Statistic of the Week

I’m still manic trying to get the new book finished for Monday but things are slowly calming down. Issue 25 of What’s Next should be done on a couple of weeks and then brainmail can resume normal service. In the meantime, here’s something pulled out of the Financial Times.

Since 2000, the percentage of people in the US that believe that there is no such thing as global warming has doubled to 26%. Meanwhile, the percentage that think global warming is a “very serious problem” has declined from 44% to 36% over the last 12-months.

Ref: Financial Times (UK) 28/29 November 2009 ‘A climate of Suspicion’, C. Caldwell.

Rise of Singles

Single women bought 25% of the homes sold in the US during 2008. Single men bought another 9%. So 1/3 of all homes in the US in 2008 were bought by singles. Meanwhile, in Europe, Euromonitor estimates that one third of people now live alone (that’s about 200 million households).

Ref: Financial Times 13/14 February 2010 ‘ Collective Singular’.

Newspaper Statistics (not what you think)
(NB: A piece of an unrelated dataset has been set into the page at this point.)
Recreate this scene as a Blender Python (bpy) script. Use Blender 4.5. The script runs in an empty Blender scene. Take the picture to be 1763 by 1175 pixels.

Newspapers are dying right? Wrong. Newspaper circulation grew by 1.3% worldwide in 2008 to almost 540m daily sales. Adding the free daily papers, the circulation increase was 1.62% – or 13% over the previous 5 years. Overall, 1.9 billion people read a daily newspaper and newspapers reach 41% more people than the internet. OK, in 2008 in the US there was a fall of 3.7% , whilst in Europe the fall was 1.8% but so what? The model isn’t broken. It’s just that some titles are badly run, have too much debt and are in the wrong regions.